» DATA EXCERPT:
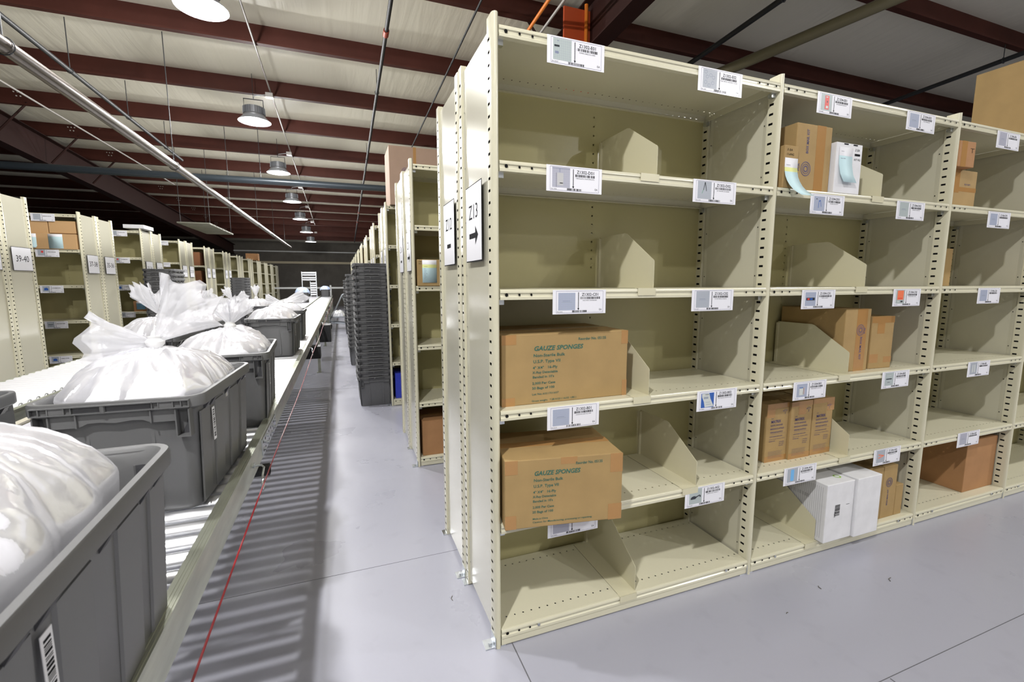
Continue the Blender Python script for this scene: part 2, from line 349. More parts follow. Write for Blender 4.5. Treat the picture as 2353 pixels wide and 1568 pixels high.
# ------------------------------------------------------------------ high bay lamps
def make_lamp():
    t = thing('high_bay_lamp', '', 'ceiling lamp')
    al = nm('lamp_housing_grey', (.33, .34, .36), .4, .6)
    m = M().lathe([(0, .21), (.05, .21), (.055, .20), (.125, .19), (.13, .09), (.15, .07), (.15, .05), (0, .05)], n=28)
    for i in range(28):
        a = 2*math.pi*i/28; c, s = math.cos(a), math.sin(a)
        m.add([(c*.12, s*.12, .09), (c*.155, s*.155, .09), (c*.15, s*.15, .185), (c*.12, s*.12, .185)], [(0, 1, 2, 3)])
    m.build('housing', al, t, smooth=True)
    m = M().lathe([(.150, .055), (.175, .03), (.215, -.012), (.222, -.014), (.222, -.02), (.205, -.018), (.16, .035), (.150, .052)], n=40)
    m.build('reflector', nm('lamp_reflector_white', (.42, .44, .48), .3, .3), t, smooth=True)
    fin = M()
    for i in range(44):
        a = 2*math.pi*i/44; c, s = math.cos(a), math.sin(a)
        fin.add([(c*.163, s*.163, .026), (c*.207, s*.207, -.012), (c*.207, s*.207, -.016), (c*.16, s*.16, .018)], [(0, 1, 2, 3)])
    fin.build('louvre', nm('lamp_louvre_grey', (.25, .26, .3), .4), t)
    M().lathe([(0, .004), (.08, .006), (.125, .020), (.125, .03)], n=32).build('lens', nm('lamp_lens_glow', (1, 1, 1), .3, emit=((.95, .97, 1), 16.0)), t, smooth=True)
    m = M()
    m.tube([(-.13, 0, .10), (-.13, 0, .30), (.13, 0, .30), (.13, 0, .10)], .008, 6); m.build('yoke', pipe_d(), t)
    M().tube([(0, 0, .30), (0, 0, .665)], .004, 6).build('chain', pipe_d(), t)
    M().tube([(0, 0, .30), (.02, 0, .36), (.20, .02, .40)], .008, 6).build('cord', nm('grey_cord', (.3, .3, .32), .5), t)
    M().box(.17, .27, -.03, .07, .36, .42).build('junction_box', nm('grey_conduit'), t)
    return t
lamp0 = make_lamp()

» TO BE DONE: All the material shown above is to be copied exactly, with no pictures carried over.

» ANSWER FOR THIS EXERCISE:
Continue the Blender Python script for this scene: part 2, from line 349. More parts follow. Write for Blender 4.5. Treat the picture as 2353 pixels wide and 1568 pixels high.
# ------------------------------------------------------------------ high bay lamps
def make_lamp():
    t = thing('high_bay_lamp', '', 'ceiling lamp')
    al = nm('lamp_housing_grey', (.33, .34, .36), .4, .6)
    m = M().lathe([(0, .21), (.05, .21), (.055, .20), (.125, .19), (.13, .09), (.15, .07), (.15, .05), (0, .05)], n=28)
    for i in range(28):
        a = 2*math.pi*i/28; c, s = math.cos(a), math.sin(a)
        m.add([(c*.12, s*.12, .09), (c*.155, s*.155, .09), (c*.15, s*.15, .185), (c*.12, s*.12, .185)], [(0, 1, 2, 3)])
    m.build('housing', al, t, smooth=True)
    m = M().lathe([(.150, .055), (.175, .03), (.215, -.012), (.222, -.014), (.222, -.02), (.205, -.018), (.16, .035), (.150, .052)], n=40)
    m.build('reflector', nm('lamp_reflector_white', (.42, .44, .48), .3, .3), t, smooth=True)
    fin = M()
    for i in range(44):
        a = 2*math.pi*i/44; c, s = math.cos(a), math.sin(a)
        fin.add([(c*.163, s*.163, .026), (c*.207, s*.207, -.012), (c*.207, s*.207, -.016), (c*.16, s*.16, .018)], [(0, 1, 2, 3)])
    fin.build('louvre', nm('lamp_louvre_grey', (.25, .26, .3), .4), t)
    M().lathe([(0, .004), (.08, .006), (.125, .020), (.125, .03)], n=32).build('lens', nm('lamp_lens_glow', (1, 1, 1), .3, emit=((.95, .97, 1), 16.0)), t, smooth=True)
    m = M()
    m.tube([(-.13, 0, .10), (-.13, 0, .30), (.13, 0, .30), (.13, 0, .10)], .008, 6); m.build('yoke', pipe_d(), t)
    M().tube([(0, 0, .30), (0, 0, .665)], .004, 6).build('chain', pipe_d(), t)
    M().tube([(0, 0, .30), (.02, 0, .36), (.20, .02, .40)], .008, 6).build('cord', nm('grey_cord', (.3, .3, .32), .5), t)
    M().box(.17, .27, -.03, .07, .36, .42).build('junction_box', nm('grey_conduit'), t)
    return t
lamp0 = make_lamp()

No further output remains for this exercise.